実は、クリーブランド・クリフスもUSスチールの買収提案に参加していました。
米国2位のクリーブランド・クリフスとUSスチールが合併すれば米国内での地位が高まります。
しかし、USスチールが採用した買収提案は日本製鉄のものでした。
米国1位を目論んでいたクリーブランド・クリフスは、この結果でUSスチールが単独で米国内2位に躍り出るのを黙って見過ごすわけにはいかなかったわけですね。
(まとめ)日本政府の対応は?
USスチールの買収が実現すれば、日本製鉄はアメリカ市場での地位を確立できるかもしれませんが、最初に反対したトランプ次期大統領、一歩遅れて反対を表明した現職のバイデン大統領、そして粗鋼生産業で米国2位のクリーブランド・クリフスの強い反発と続き、実現の可能性は不透明になりました。

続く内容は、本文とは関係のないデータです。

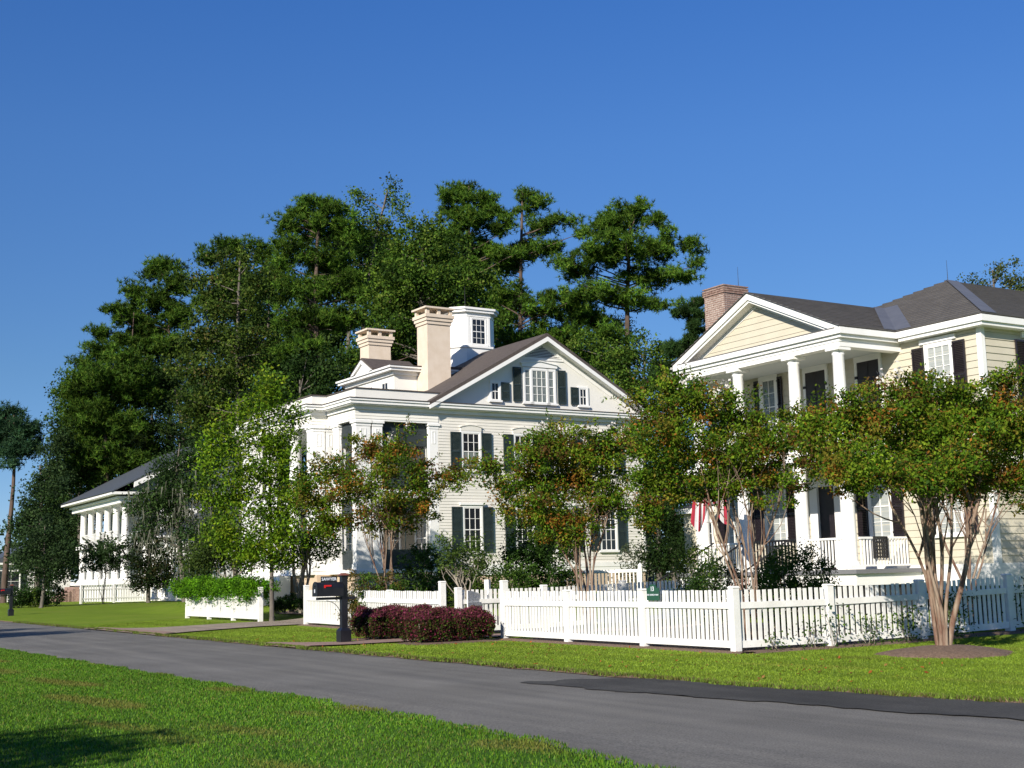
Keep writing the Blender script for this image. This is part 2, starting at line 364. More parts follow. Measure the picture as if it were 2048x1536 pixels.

もう少しでトランプが次期大統領として正式に就任すると、おそらくうまくはいかないでしょう。
なぜならトランプが掲げる公約には、「不法移民の追い出し」、「海外拠点からの逆輸入を廃止し自国生産に戻すための高い関税率」などがあるからです。
外国人を入れず、アメリカの企業による生産量増加を目指しているのに、日本製鉄の動きは全く真逆の流れですから・・。
企業案件とは言え、外交問題にも発展しそうな今回の買収提案は、特に相手がアメリカとなると日本国政府としても難しい局面を迎えるでしょう。
ゴンカルベスの強気発言に「企業の問題だから・・」と弱腰の発言をした政府が、今後どのような対応を取るかにむしろ注目しています。